Opera NEO’s Cabaret did not overlook comedy by any means. In “Marriage Tango” from Joe Di Petro’s musical comedy I Love You, You’re Perfect, Now Change, baritone Jack French and soprano Olga Vresca smartly captured the frustrated attempts of an overworked young married couple attempting to enjoy a night of connubial bliss while attending to annoying children who won’t go to sleep in their room. While Jimmy Roberts’ light score does not exactly command attention, this duo’s dramatic flair and “subtle” mugging completely engaged the audience.

Although Mozart called The Impressario a Singspiel, that designation from the late 18th century is simply what we now call musical comedy. A frothy trio that pitted dueling divas sung by sopranos Harrah Friedlander and Olga Vresca but ineptly mediated by tenor Leo Goodman revealed that the vanity of 18th-century singers has endured to the present day. I was particularly impressed by Vresca’s polished and fervently delivered fioritura, but each singer contributed heartily to the satirical, effusive trio, although the acting perilously approached slapstick. Seasoned opera tenor and coach Enrique Toral directed both of these exuberant comedic scenes.

Probably the overacting award should go to Jacob Pence as Cinderella’s stepfather Don Magnifico in that early scene from La cenerentola where the Prince and his advisors come to the Don’s home looking for the third daughter, Cinderella. Falling all over himself to implore royal favor, Pence should have been supplied kneepads for all of the time he spent kneeling before the Prince’s retinue. His singing, robust and colorful, ranged from smarmy flattery to the royals to invidious warnings his stepdaughter. Jason Zacher portrayed a magisterial Alidoro, while tenor Blair Remmers and mezzo Katy Early—the Prince and Cinderella—impersonated the sweetly lyrical young lovers.

At this Cabaret I experienced few reservations. Although I eagerly confess that Francis Poulenc’s “Les chemins de l’amour” is one of my favorite songs, what was it doing on a program of excerpts from staged productions? It is just a chanson, and dividing it between two singers did not help it in any way. Emily Baker nailed it from the first phrase, and she should have sung the entire song. I woke up this morning with her delicious phrases still lingering in my brain.

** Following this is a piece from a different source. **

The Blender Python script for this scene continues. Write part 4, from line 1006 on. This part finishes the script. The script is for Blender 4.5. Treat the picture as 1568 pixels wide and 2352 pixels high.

And Harrah Friedlander and Rosa Beltrán gave an acceptable account of “We are Women” from Leonard Bernstein’s Candide, but I strained to follow their articulation of its busy, somewhat tortured text. Everything about Candide is more challenging than meets the eye; the cover of its score should carry a warning label!

Opera NEO attempts to put the entire singing company on stage a couple of times during Cabaret, although the modest stage of the Encinitas Concert Hall barely holds such a number. The intentionally bumptious “Master of the House” from Les misérables opened this Cabaret on a rousing note, and Blair Remmers’ Thénardier made his brawny master of ceremonies take command of the crew with ample vocal prowess and dramatic muscle. Rachel Deatherage’s sang Madame Thénardier with saucy bravado.

The more successful all-cast number, “Par nos chansons . . . célébrons Paris” form Jacques Offenbach’s operetta La vie parisienne displayed superior ensemble unity and brought the first half of the Cabaret to a resounding, affirming conclusion, just as it concludes Offenbach’s operetta. Giving vivacious, fleet, confident leadership to this anthem of Parisian high life were Remmers, Zacher and soprano Alexandra Sanford.

To the hard-working Cabaret crew, the house band, and the piano accompanists: bravissimo! The accomplished keyboard accompanists were Music Director Korey Barrett, Brendon Shapiro, Tessa Hartle, Kelley Hart, and Elden Little.

Opera NEO presented this Cabaret event at the Encinitas Library Concert Hall, Encinitas, CA, on July 27, 2018. It will be repeated on July 28 in the same venue. The company’s staged festival productions open on August 2, 2018, with Franz Lehár’s “The Merry Widow” at the Palisades Amphitheater, 6301 Birchwood, San Diego. The festival, which will also present Mozart’s “Idomeneo” and Handel’s “Partenope” continues through August 12, 2018.